Free the Garden State Food Trucks
JUNE 2014 UPDATE: Food trucks are now allowed to vend in Bergen County parks. More than 12 trucks are rotating through the parks on a monthly basis, finally providing New Jersey with a taste from its talented food-truck chefs.
It’s tough to be a food-truck entrepreneur in New Jersey. Anti-competitive and burdensome laws make it nearly impossible to operate in many cities. To help New Jersey retain its young entrepreneurs and free the food trucks, join the fight by signing up at the right.

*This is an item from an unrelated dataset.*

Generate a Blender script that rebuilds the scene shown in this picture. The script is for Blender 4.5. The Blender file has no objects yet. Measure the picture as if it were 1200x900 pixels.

The Institute for Justice has teamed up with the New Jersey Food Truck Association (NJFTA), a group of more than 60 food truck owners, to change the Garden State’s regulations on food trucks. Restrictions vary from city to city and member trucks hail from all over the state. The association has prioritized three cities in 2014: Elizabeth, Montclair and Morristown. Click on those links to tell your city councils to free the food trucks.
If your city has laws that make it difficult for food trucks to operate, report abuse here. We’ll do whatever we can to help.
To learn more about food trucks in New Jersey, read on:
Young people across the country from Portland, Ore., to Portland, Maine, have embraced food trucks as a way to break into the notoriously capital-intensive restaurant business. However, it’s tough to be a food-truck entrepreneur in New Jersey. Local laws make it nearly impossible in cities like Montclair and Morristown and totally impossible in Elizabethtown. Many of the laws are passed at the behest of the Garden State’s brick-and-mortar restaurants, who do not want competition from inventive chefs and they’ll use every advantage to keep them out – including burdensome regulations. That’s called protectionism. It’s unconstitutional and un-American.
The popularity of food trucks is undisputed, and their benefits are tangible. Food trucks bolster the local restaurant industry by increasing foot traffic that benefits everyone, providing restaurants with an opportunity to promote their businesses, and often enabling cash-strapped chefs to test out their ideas and then open their own brick-and-mortar restaurants down the road. Food trucks also serve as “eyes on the street,” making communities safer, and enrich local culinary scenes, making cities even better places to be.
With unemployment rates higher than the national average, the state desperately needs jobs. Ridding the state of its anti-competitive regulations on food trucks would demonstrate a commitment to keeping its inspired, young entrepreneurs in the state.